Okay, very good points and great examples but I am still not convinced. Everyone's handwriting is different and does reveal things about the author but that doesn't necessarily make it art. I can appreciate the element of motion and the analogy to dance. As a counter point I would suggest both Matisse and Van Gogh have works that are exercises in movement that are less...random? One of the most consistent criticisms of Pollock (or any abstract artist) is the "my kid could do it" argument, indicating a lack of intelligence behind the work. Pollock seems to have less organization, structure, and purpose to the works. If his patterns (intelligence) are too subtle to be recognized or to produce an aesthetic response then I would argue that he has failed as an artist. (He is obviously an artist as he is in the books but I have observed that the most common response to his work is confusion and by definition the artist's relationship is with society, he is missing his audience) The difficult thing about art is the fact that it is so arbitrary. "Who is to say what is and isn't art?" There is a canon but it can only look to the past, an open canon is the same as no canon at all, a flexible standard is not a standard. I appreciate that innovation is, to a degree, breaking the rules but there are still basic principles. At some point all the rhetoric in world can't make something art. In the end the lines defining art must be drawn by the individual, for me that means Pollock's Autumn Rhythm is not art (flawed reasoning and post-project justification) while Rothko's "Yellow and Gold" is a work of genius (meditated intelligent purpose).

Thinking in Color said...

Okay, you got me thinking about something that I wanted to bring up as a comment later, but here we go. I think that people tend to blindly trust the "experts" when it comes to anything in life, and that's fine, but with art I think it should be different. The experience of art should be a personal one, a feeling that you and the artist are somehow communicating through the work.
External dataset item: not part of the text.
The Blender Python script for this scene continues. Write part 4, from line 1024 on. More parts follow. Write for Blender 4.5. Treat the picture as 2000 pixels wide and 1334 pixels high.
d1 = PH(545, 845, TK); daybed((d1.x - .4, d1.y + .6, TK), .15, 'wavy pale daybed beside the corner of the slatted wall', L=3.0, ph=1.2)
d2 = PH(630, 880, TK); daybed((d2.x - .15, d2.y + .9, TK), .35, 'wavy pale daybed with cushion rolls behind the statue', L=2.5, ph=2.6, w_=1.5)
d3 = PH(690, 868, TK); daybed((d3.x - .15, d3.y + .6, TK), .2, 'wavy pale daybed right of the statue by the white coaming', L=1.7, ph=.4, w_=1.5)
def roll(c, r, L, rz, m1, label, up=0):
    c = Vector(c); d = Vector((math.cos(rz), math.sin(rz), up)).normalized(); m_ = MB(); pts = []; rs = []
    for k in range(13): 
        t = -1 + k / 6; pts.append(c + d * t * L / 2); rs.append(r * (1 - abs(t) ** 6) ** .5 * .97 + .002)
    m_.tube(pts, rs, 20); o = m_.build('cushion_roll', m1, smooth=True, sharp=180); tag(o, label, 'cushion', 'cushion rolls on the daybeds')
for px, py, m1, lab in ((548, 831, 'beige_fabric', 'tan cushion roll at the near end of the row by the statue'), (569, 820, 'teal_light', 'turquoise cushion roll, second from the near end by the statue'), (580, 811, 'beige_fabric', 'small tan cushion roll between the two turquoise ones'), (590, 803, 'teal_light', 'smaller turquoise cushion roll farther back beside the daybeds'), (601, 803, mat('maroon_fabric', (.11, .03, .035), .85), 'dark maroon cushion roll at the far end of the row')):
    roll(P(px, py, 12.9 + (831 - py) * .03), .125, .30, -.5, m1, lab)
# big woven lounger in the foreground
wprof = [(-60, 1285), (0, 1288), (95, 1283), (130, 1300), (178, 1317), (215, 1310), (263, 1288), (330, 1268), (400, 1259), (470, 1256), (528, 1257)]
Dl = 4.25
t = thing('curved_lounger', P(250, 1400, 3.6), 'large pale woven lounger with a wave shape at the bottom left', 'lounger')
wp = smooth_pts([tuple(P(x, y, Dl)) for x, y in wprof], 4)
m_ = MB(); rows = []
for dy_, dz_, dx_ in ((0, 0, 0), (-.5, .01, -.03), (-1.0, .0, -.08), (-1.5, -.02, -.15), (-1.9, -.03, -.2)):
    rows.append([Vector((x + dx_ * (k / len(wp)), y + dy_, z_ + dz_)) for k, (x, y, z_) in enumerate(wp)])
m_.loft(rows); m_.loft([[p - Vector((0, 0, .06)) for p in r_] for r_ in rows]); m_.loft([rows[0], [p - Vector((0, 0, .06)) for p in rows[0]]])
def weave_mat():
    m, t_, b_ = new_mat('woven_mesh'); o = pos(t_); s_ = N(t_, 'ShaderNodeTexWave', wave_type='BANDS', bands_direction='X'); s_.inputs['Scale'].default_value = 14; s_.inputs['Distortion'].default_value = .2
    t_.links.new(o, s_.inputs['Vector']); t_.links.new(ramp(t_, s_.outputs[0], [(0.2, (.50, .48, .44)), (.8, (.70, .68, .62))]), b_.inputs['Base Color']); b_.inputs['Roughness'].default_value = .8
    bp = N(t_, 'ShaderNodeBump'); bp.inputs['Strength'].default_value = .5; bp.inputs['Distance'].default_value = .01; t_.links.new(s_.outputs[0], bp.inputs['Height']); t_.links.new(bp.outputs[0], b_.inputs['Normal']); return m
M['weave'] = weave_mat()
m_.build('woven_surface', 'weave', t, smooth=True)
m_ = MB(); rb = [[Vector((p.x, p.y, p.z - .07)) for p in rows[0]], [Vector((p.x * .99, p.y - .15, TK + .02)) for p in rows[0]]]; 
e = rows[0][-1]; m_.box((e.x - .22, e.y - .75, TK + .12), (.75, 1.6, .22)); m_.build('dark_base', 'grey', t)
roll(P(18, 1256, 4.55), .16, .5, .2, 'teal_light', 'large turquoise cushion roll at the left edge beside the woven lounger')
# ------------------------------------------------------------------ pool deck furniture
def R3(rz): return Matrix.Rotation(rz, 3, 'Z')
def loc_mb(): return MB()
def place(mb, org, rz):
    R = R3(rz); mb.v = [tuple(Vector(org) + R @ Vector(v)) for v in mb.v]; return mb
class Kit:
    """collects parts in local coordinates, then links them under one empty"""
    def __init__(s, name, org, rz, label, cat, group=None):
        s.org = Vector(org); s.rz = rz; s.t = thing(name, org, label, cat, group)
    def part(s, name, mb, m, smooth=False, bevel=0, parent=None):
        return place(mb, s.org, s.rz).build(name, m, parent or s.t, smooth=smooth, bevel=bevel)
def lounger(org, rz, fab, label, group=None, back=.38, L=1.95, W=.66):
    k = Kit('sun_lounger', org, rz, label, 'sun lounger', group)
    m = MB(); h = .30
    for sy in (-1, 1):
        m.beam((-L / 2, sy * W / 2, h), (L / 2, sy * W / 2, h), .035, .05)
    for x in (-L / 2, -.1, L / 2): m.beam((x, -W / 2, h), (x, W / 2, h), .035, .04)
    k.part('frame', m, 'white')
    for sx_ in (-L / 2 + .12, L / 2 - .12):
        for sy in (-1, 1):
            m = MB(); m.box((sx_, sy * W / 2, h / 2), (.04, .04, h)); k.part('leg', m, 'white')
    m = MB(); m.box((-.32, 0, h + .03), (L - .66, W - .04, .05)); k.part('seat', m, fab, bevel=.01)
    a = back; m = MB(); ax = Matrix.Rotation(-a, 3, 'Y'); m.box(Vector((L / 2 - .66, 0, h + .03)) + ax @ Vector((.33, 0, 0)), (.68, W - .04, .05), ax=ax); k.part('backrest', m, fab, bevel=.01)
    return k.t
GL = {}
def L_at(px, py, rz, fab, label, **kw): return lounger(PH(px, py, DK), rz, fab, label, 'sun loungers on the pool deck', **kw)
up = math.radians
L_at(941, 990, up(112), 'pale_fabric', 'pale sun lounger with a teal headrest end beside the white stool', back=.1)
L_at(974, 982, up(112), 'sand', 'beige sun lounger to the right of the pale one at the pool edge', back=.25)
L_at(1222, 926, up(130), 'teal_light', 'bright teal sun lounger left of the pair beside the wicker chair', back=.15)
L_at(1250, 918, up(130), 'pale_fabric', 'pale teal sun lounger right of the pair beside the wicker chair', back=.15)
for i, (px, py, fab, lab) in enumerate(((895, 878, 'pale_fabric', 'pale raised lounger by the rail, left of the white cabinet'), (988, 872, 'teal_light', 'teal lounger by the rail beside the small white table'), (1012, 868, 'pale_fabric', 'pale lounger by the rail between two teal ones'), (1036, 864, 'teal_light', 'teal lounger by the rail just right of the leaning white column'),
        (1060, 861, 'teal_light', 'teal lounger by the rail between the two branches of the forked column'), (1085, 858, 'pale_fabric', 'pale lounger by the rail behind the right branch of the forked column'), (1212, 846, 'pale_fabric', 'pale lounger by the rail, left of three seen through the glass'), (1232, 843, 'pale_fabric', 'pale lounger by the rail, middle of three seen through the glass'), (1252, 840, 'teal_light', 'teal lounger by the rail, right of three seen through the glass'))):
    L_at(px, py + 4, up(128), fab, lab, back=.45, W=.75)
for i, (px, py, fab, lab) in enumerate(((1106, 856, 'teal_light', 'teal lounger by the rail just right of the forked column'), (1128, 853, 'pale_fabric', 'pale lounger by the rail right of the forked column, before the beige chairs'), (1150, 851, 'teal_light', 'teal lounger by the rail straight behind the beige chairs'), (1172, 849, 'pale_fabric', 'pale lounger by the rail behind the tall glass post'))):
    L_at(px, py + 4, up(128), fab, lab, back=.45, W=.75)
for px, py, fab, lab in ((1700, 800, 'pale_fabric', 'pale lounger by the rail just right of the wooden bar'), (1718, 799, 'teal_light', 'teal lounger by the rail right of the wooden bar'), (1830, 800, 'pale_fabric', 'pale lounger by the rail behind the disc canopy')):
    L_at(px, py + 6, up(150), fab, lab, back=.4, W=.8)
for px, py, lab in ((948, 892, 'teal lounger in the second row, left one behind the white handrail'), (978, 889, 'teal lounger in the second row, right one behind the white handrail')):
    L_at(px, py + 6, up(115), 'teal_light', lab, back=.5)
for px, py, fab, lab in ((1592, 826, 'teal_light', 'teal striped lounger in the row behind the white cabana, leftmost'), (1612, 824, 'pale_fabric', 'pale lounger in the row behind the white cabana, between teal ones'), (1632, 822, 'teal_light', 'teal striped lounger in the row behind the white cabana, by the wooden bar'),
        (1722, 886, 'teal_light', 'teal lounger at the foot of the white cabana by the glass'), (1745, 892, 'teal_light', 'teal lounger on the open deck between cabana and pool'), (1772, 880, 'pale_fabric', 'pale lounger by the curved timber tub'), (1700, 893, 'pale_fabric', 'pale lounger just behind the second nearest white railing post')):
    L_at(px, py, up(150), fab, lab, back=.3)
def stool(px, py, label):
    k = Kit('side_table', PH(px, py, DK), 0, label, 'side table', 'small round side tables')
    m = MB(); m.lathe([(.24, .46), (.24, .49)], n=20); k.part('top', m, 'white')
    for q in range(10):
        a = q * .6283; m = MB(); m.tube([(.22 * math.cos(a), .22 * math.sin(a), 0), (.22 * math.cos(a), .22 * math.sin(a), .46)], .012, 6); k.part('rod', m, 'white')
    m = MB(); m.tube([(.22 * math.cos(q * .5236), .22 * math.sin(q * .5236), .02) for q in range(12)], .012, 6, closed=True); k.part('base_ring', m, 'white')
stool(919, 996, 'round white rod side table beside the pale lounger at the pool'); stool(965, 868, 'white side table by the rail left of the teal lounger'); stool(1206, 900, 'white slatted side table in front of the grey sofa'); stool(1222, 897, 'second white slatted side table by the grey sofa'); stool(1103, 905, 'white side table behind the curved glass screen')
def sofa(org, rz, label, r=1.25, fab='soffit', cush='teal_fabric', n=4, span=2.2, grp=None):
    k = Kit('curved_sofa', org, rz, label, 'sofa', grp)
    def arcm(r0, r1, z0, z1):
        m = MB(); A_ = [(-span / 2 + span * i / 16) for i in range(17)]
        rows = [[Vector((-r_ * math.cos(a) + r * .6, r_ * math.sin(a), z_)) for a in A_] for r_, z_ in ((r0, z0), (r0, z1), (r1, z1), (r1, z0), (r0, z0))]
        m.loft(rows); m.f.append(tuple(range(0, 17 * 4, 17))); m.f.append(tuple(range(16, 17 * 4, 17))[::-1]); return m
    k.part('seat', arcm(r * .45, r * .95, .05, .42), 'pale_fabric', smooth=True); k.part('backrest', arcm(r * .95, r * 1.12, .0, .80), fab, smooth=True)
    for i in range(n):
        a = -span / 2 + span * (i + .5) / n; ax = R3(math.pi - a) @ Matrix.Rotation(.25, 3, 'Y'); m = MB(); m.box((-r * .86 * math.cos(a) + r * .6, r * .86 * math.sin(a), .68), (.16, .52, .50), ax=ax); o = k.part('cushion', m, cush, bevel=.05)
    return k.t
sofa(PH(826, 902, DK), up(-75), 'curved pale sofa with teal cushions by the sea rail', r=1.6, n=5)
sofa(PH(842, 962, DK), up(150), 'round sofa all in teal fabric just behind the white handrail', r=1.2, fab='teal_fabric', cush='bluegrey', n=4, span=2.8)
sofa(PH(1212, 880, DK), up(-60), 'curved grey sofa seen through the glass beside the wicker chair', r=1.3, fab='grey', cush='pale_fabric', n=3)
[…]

There should be a mutual understanding, even at the most basic limbic level- a shared emotion based on a color or expression. You said that a Pollock is art because the books say it is. If that is the only way you can see it as art, then it really has failed to be ART. Who are the art experts to decide what is good or not if they don't have really good reasoning? Most of the time I don't disagree with the books or once I hear a good argument, but sometimes I just get tired of the pretentiousness of artists and art critics. If art is really an individual experience, then it may be art to them and kitsch crap to you and vice versa, and that's okay. Thanks for not just blindly agreeing with said "experts."

KP said...

Good point. But how do you stay true to that when the only way for an artist to be successful is to go through the "experts?" That is the necessary endorsement to ensure recognition on a large scale. The experts are merely a clique endorsing whomever they are occupied with in that moment. Since I don't have an example in art I will use music. Look at how our generation has hailed Nirvana, they have been called "the beatles" of our time. What did they really do? They made playing instruments poorly popular. They really aren't that great as musicians, they just had an abnormal sound and were made famous. More than their own abilities was the need for our culture to be part of some significant act or event to stand out in history, we elevated them above their own talents and abilities, even more so with the passing of Cobain, making him some sort of martyr. Look at Warhol, his work was as mass produced as an album, he referred to his studio as "the factory." Art for art's sake is dead with the first sale. Just as when a book is completed and printed it is known as the "death of the author," the moment there is a monetary exchange art is dead, once it caters to society rather than criticizing it loses its insight, no longer art it is entertainment to be peddled on every street corner as a $15 simulacrum. How does art reach the masses and still maintain its integrity as art?

Thinking in Color said...

Frankly I don't know. Maybe the artist just has to keep doing what he/she was doing before the art became popular and act as though their art never received acclaim. If their work and style were to stop changing and being something the artist is continually experimenting with, then it is obvious that they are done doing art for art's sake and just trying to make money. At that point I think it's just a vocation and no longer a passion.